*Problem description*:
Restate the lines word for word, from the first line of the records through the line containing "COL = S.collection". Leave out the pictures and anything after that line.

*Dataset rows*:
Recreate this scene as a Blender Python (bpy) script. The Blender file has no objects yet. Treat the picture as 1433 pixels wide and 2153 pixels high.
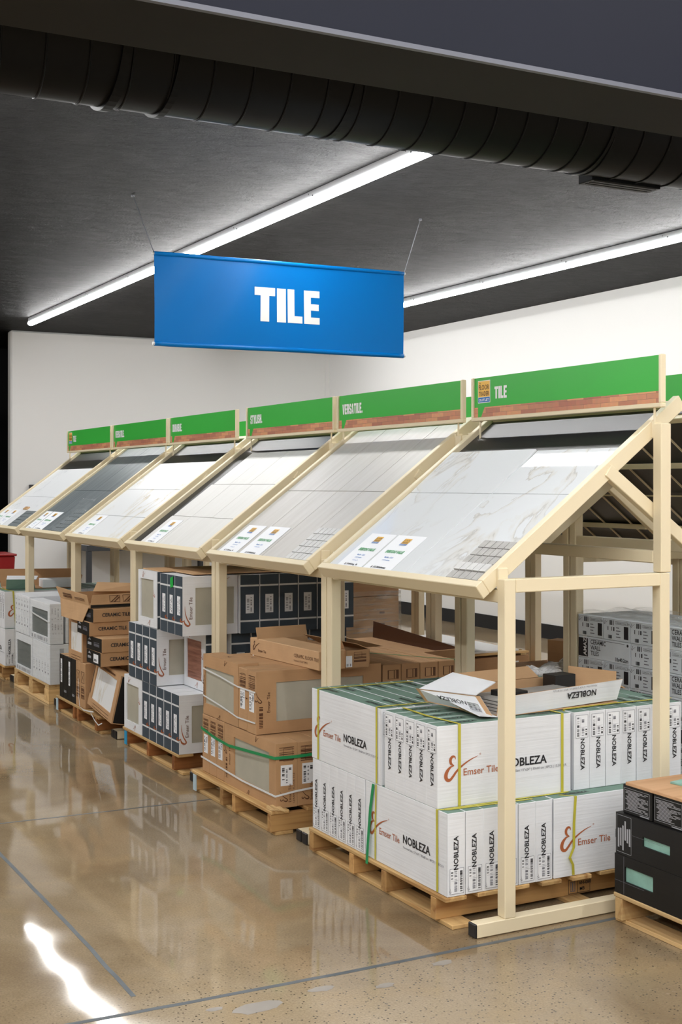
import bpy, bmesh, math, random
from mathutils import Vector, Matrix

random.seed(7)
S = bpy.context.scene
COL = S.collection

# ------------------------------------------------------------------ camera
W_PX, H_PX = 1433.0, 2153.0
F_PX, HORIZON, YAW, EYE = 2714.6, 1019.0, math.radians(27.87), 1.60
cam_data = bpy.data.cameras.new('camera')
cam_data.sensor_fit = 'HORIZONTAL'
cam_data.sensor_width = 36.0
cam_data.lens = 36.0 * F_PX / W_PX
cam_data.shift_y = -(H_PX / 2 - HORIZON) / W_PX
cam_data.clip_end = 200
cam = bpy.data.objects.new('camera', cam_data)
COL.objects.link(cam)
cam.location = (0, 0, EYE)
cam.rotation_euler = (math.pi / 2, 0, -YAW)
S.camera = cam

# ------------------------------------------------------------------ world, exposure
world = bpy.data.worlds.new('world')
S.world = world
world.use_nodes = True
world.node_tree.nodes['Background'].inputs['Color'].default_value = (0.8, 0.9, 1, 1)
world.node_tree.nodes['Background'].inputs['Strength'].default_value = 0.0
S.view_settings.view_transform = 'Standard'
S.view_settings.look = 'None'
S.view_settings.gamma = 1.0
S.view_settings.use_curve_mapping = False
S.view_settings.exposure = 0.0
LAMP = 57.0          # radiance of the LED diffusers
S.cycles.max_bounces = 7
S.cycles.diffuse_bounces = 4
S.cycles.glossy_bounces = 3
S.cycles.transmission_bounces = 4
S.cycles.transparent_max_bounces = 10
S.cycles.caustics_reflective = False
S.cycles.caustics_refractive = False

# ------------------------------------------------------------------ materials
MATS = {}


def new_mat(name):
    m = bpy.data.materials.new(name)
    m.use_nodes = True
    nt = m.node_tree
    return m, nt, nt.nodes['Principled BSDF']


def plain(name, col, rough=0.6, metal=0.0, spec=0.5, bump=0.0, bscale=200.0, var=0.0, vscale=6.0, stretch=(1, 1, 1)):
    """A paint / paper / plastic with fine grain and slight tonal variation."""
    m, nt, b = new_mat(name)
    b.inputs['Base Color'].default_value = (*col, 1)
    b.inputs['Roughness'].default_value = rough
    b.inputs['Metallic'].default_value = metal
    b.inputs['Specular IOR Level'].default_value = spec
    tc = nt.nodes.new('ShaderNodeTexCoord')
    mp = nt.nodes.new('ShaderNodeMapping')
    mp.inputs['Scale'].default_value = stretch
    nt.links.new(tc.outputs['Object'], mp.inputs['Vector'])
    if var > 0:
        n = nt.nodes.new('ShaderNodeTexNoise')
        n.inputs['Scale'].default_value = vscale
        n.inputs['Detail'].default_value = 4
        nt.links.new(mp.outputs['Vector'], n.inputs['Vector'])
        r = nt.nodes.new('ShaderNodeMapRange')
        r.inputs['From Min'].default_value = 0.3
        r.inputs['From Max'].default_value = 0.7
        r.inputs['To Min'].default_value = 1 - var
        r.inputs['To Max'].default_value = 1 + var * 0.6
        nt.links.new(n.outputs['Fac'], r.inputs['Value'])
        mx = nt.nodes.new('ShaderNodeVectorMath')
        mx.operation = 'SCALE'
        mx.inputs[0].default_value = col
        nt.links.new(r.outputs['Result'], mx.inputs['Scale'])
        nt.links.new(mx.outputs['Vector'], b.inputs['Base Color'])
    if bump > 0:
        n2 = nt.nodes.new('ShaderNodeTexNoise')
        n2.inputs['Scale'].default_value = bscale
        n2.inputs['Detail'].default_value = 3
        nt.links.new(mp.outputs['Vector'], n2.inputs['Vector'])
        bp = nt.nodes.new('ShaderNodeBump')
        bp.inputs['Strength'].default_value = bump
        bp.inputs['Distance'].default_value = 0.002
        nt.links.new(n2.outputs['Fac'], bp.inputs['Height'])
        nt.links.new(bp.outputs['Normal'], b.inputs['Normal'])
    MATS[name] = m
    return m


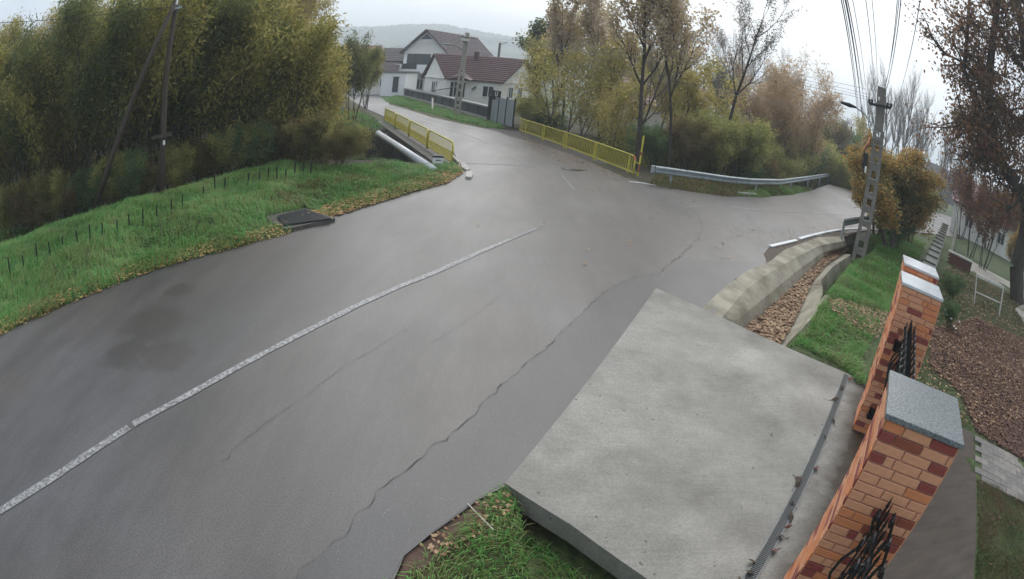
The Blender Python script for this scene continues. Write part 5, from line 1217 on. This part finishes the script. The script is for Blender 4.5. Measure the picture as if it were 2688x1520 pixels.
wp = sample([tuple(q) for q in verge_l], 70, np.random.RandomState(31))
vw, fw_ = [], []; rs = np.random.RandomState(32); cnt = 0
for wx, wy in wp:
    zc = float(ground_z(wx, wy)); kk = rs.randint(14, 26)
    for _ in range(kk):
        a = rs.rand()*6.28; L_w = rs.uniform(.10, .26); d = np.array([math.cos(a), math.sin(a), rs.uniform(.3, 1.0)]); d /= np.linalg.norm(d); e = np.array([-math.sin(a), math.cos(a), 0])*L_w*.17; p0 = np.array([wx, wy, zc]) + rs.normal(0, .06, 3)*[1, 1, 0]
        vw += [p0, p0 + d*L_w*.5 + e, p0 + d*L_w - [0, 0, L_w*.25], p0 + d*L_w*.5 - e]; fw_.append((cnt, cnt+1, cnt+2, cnt+3)); cnt += 4
tag(npmesh('weeds', np.array(vw), np.array(fw_), 'bush_green'), 'broad leaved weeds dotted through the left verge', 'weeds', kind='stuff')
dry = [tuple(G(*p)[:2]) for p in [(0, 640), (70, 650), (60, 700), (0, 720)]]; blades('grass', dry, 1500, .16, .02, 'grass_dry', 'browned grass patch at the left picture edge', 33, .9)
blades('grass', [tuple(G(*p)[:2]) for p in [(720, 555), (860, 545), (960, 520), (1130, 470), (1000, 480), (820, 500), (700, 540)]], 7000, .20, .02, 'grass_dry', 'yellowing grass beside the drain cover', 34, .9, .3, avoid_h)
edge_band = [tuple(q[:2]) for q in offs(le, -.06)] + [tuple(q[:2]) for q in offs(le, .55)][::-1]
blades('grass', edge_band, 9000, .10, .014, 'grass_dry', 'short dry grass along the left road edge', 2, .8, .35, avoid_h)
litter('fallen_leaves', edge_band, 3600, .085, 'litter_yellow', 'yellow brown leaves along the left road edge', 3, .08, .25)
le2 = [Vector((*G(*p)[:2], 0)) for p in [(820, 590), (960, 545), (1100, 500), (1175, 482), (1216, 455), (1210, 440), (1165, 452), (1010, 496), (880, 538), (822, 566)]]
litter('fallen_leaves', [tuple(q[:2]) for q in le2], 3400, .095, 'litter_yellow', 'dense brown and yellow leaves on the verge before the bridge', 4, .085, .55)
far_v = [tuple(G(*p)[:2]) for p in [(1015, 268), (1100, 292), (1200, 318), (1300, 340), (1345, 345), (1290, 322), (1200, 298), (1110, 272), (1050, 252), (1000, 255)]]
blades('grass', far_v, 14000, .22, .05, 'grass', 'grass strip between the far road and the dark wall', 5, .8, .0)
lv = [(-4.2, 23.6), (-10.6, 38.6), (-14, 45.5), (-22, 48), (-20, 36), (-12, 26.5)]
blades('grass', lv, 12000, .24, .04, 'grass', 'grass slope left of the bridge railing', 6, .8)
blades('grass', [tuple(G(*p)[:2]) for p in [(1700, 484), (1760, 497), (1900, 517), (2000, 518), (2080, 511), (2130, 500), (2178, 484), (2180, 474), (2050, 490), (1900, 478), (1720, 462)]], 12000, .20, .035, 'grass_dry', 'dry grass below the long guardrail', 7, .8, .2)
blades('grass', [tuple(G(*p)[:2]) for p in [(1930, 514), (2000, 519), (2080, 512), (2130, 500), (2178, 483), (2120, 490), (2000, 500)]], 8000, .20, .035, 'grass_lush', 'green grass at the right end of the long guardrail', 8, .8, 0)
# strip between ditch and pillars
fz = Vector((P2c.x, P2c.y, 0)); vr_poly = [tuple(G(*p)[:2]) for p in [(2070, 896), (2120, 922), (2225, 978)]] + [(6.1, 6.9), tuple((fz + u_f*1.0)[:2]), (P3c.x, P3c.y), (P3c.x+.5, P3c.y+1.2)] + [tuple(G(*p)[:2]) for p in [(2430, 640), (2350, 610)]] + [tuple(G(*p)[:2]) for p in [(2300, 620), (2250, 655), (2188, 698), (2158, 732), (2162, 768), (2144, 820), (2120, 868)]]
brown_p = [tuple(G(*p)[:2]) for p in [(2170, 790), (2230, 800), (2340, 830), (2300, 900), (2220, 860), (2180, 830)]]
blades('grass', vr_poly, 62000, .20, .015, 'grass_lush', 'lush green grass between the ditch and the brick pillars', 9, .9, 0, lambda c_: in_poly(c_[:, 0], c_[:, 1], brown_p) & (np.random.RandomState(1).rand(len(c_)) < .75))
litter('fallen_leaves', brown_p, 900, .09, 'litter', 'brown leaves in the grass between the ditch and the pillars', 10, .05)
low_p = [tuple(G(*p)[:2]) for p in [(1335, 1285), (1300, 1300), (1210, 1385), (1130, 1440), (1040, 1520)]] + [(-1.4, 1.6), (-2.0, -.4), (1.0, .6), (2.0, 2.4)] + [tuple(G(*p)[:2]) for p in [(1640, 1510), (1450, 1370)]]
blades('grass', low_p, 15000, .15, .010, 'grass_lush', 'tufted grass at the near corner below the driveway slab', 11, .9, .12)
blades('grass', low_p, 3500, .11, .009, 'grass_dry', 'dry grass at the road edge below the driveway slab', 12, .9, .5)
litter('fallen_leaves', [tuple(G(*p)[:2]) for p in [(1250, 1320), (1330, 1275), (1350, 1330), (1300, 1400), (1150, 1460), (1100, 1430)]], 90, .06, 'litter', 'dead leaves in the grass corner beside the slab', 13, .05)
soil = sheet('soil', [tuple(G(*p)[:2]) for p in [(1322, 1272), (1250, 1314), (1150, 1390), (1068, 1455), (1035, 1520), (1075, 1520), (1130, 1470), (1210, 1410), (1300, 1340), (1345, 1290)]], -.035, mat('soil_edge', (.10, .06, .045), .9, .35, 14, .5), None, .02, .15, thick=0); tag(soil, kind='structure')
o = sheet('soil', [tuple(G(*p)[:2]) for p in [(1990, 655), (2105, 620), (2260, 592), (2262, 606), (2225, 618), (2150, 630), (2062, 662), (2022, 694), (1985, 702)]], -.012, mat('soil_ditch', (.10, .075, .055), .9, .35, 10, .5), None, .03, .2, thick=.1); tag(o, kind='structure')
# ditch leaves
bot_poly = [(q.x, q.y) for q in row_bot] + [(q.x, q.y) for q in row_bor][::-1]
litter('fallen_leaves', bot_poly, 3800, .13, 'litter', 'brown leaves filling the bottom of the concrete ditch', 14, 0, 0, lambda x, y: np.full(x.shape, -.555) + .05*np.random.RandomState(3).rand(len(x)))
# road margins
litter('fallen_leaves', [tuple(G(*p)[:2]) for p in [(1360, 350), (1640, 466), (1700, 484), (1600, 470), (1500, 440), (1400, 395)]], 1000, .085, 'litter', 'leaves drifted along the foot of the right railing', 15, .0, .2, lambda x, y: np.full(x.shape, .012))
litter('fallen_leaves', [tuple(G(*p)[:2]) for p in [(1900, 600), (2010, 645), (2110, 622), (2260, 600), (2260, 580), (2050, 600)]], 330, .07, 'litter', 'scattered leaves on the side road near the ditch', 16, .0, .1, lambda x, y: np.full(x.shape, .012))
litter('fallen_leaves', [tuple(G(*p)[:2]) for p in [(1250, 480), (1700, 500), (2100, 530), (1900, 700), (1500, 700), (1200, 600)]], 170, .09, 'litter_yellow', 'single leaves scattered over the junction', 17, .0, 0, lambda x, y: np.full(x.shape, .012))
# yard
yard = [(far_c.x+.3, far_c.y+.4), (7.1, 7.0)] + [tuple((fz + v_f*(PW+.1) + u_f*k)[:2]) for k in (.5, 4, 10)] + [tuple(G(*p)[:2]) for p in [(2500, 700), (2700, 800), (2720, 1100)]]
blades('grass', yard, 40000, .12, .016, 'grass_yard', 'thin grass of the yard behind the pillars', 18, .8, .45, lambda c_: in_poly(c_[:, 0], c_[:, 1], yard_brown) & (np.random.RandomState(2).rand(len(c_)) < .80))
litter('fallen_leaves', yard_brown, 15000, .095, 'litter_dark', 'thick carpet of red brown leaves in the yard', 19, .03)
litter('fallen_leaves', yard, 4500, .10, 'litter', 'scattered brown leaves over the yard grass', 20, .05)
yl = [tuple(G(*p)[:2]) for p in [(2560, 1262), (2720, 1330), (2720, 1540), (2560, 1540)]]
blades('grass', yl, 12000, .09, .010, 'grass_yard', 'short lawn below the paved path', 21, .8, .1)
litter('fallen_leaves', yl, 60, .06, 'litter_dark', 'a few leaves on the lawn below the path', 22, .05)
# moss and weeds on the creek bank
blades('weeds', [(-9, 21.5), (-3.6, 22.8), (-5, 27), (-12, 28.5)], 5000, .30, .05, 'grass', 'rank weeds hanging over the creek bank', 23, 1.0, .2)
# leaves, twigs and tufts caught on the drain
for i, f in enumerate([.03, .11, .19, .30, .39, .52, .58, .66, .70, .76, .80, .845, .87, .90, .60, .73]):
    q = lerp(dA, dB, f) + nrm*random.uniform(-.10, .10) + up*.03; r_ = random.Random(i); a = r_.uniform(0, 6.28); d = Vector((math.cos(a), math.sin(a), .25)); e = Vector((-d.y, d.x, .3)); s = r_.uniform(.05, .09)
    b = MB(); b.add([q - d*s, q - e*s*.55 + up*.01, q + d*s + up*.02, q + e*s*.55 + up*.02, q + up*.03], [(0, 1, 4), (1, 2, 4), (2, 3, 4), (3, 0, 4)]); b.bar(q - d*s*1.9 + up*.005, q - d*s, .006)
    tag(b.build('fallen_leaf', 'litter_twig' if i % 5 else 'brick_old'), 'curled dead leaf caught on the drain grating', 'leaf', 'dead leaves on the drain')
st = [G(1228, 1322, .02), G(1255, 1350, .05), G(1295, 1390, .0)]; o = MB().tube(st, .006, 5).build('dry_stalk', 'beam_white'); tag(o, 'pale dry stalk lying over the road edge near the slab corner', 'stalk')

# ------------------------------------------------------------------ haze
hz = MB().box((0, 500, 47), (2800, 1500, 100)).build('haze', None); hz.hide_set(False); tag(hz, 'thin autumn haze over the valley', 'haze', kind='stuff')
mh = bpy.data.materials.new('haze'); mh.use_nodes = True; n = mh.node_tree.nodes; n.remove(n['Principled BSDF']); pv_ = n.new('ShaderNodeVolumePrincipled')
pv_.inputs['Color'].default_value = (.86, .93, 1, 1); pv_.inputs['Density'].default_value = .0014; pv_.inputs['Anisotropy'].default_value = .2
mh.node_tree.links.new(pv_.outputs[0], n['Material Output'].inputs['Volume']); hz.data.materials.append(mh)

*Answer to this exercise*:
Recreate this scene as a Blender Python (bpy) script. The Blender file has no objects yet. Treat the picture as 1433 pixels wide and 2153 pixels high.
import bpy, bmesh, math, random
from mathutils import Vector, Matrix

random.seed(7)
S = bpy.context.scene
COL = S.collection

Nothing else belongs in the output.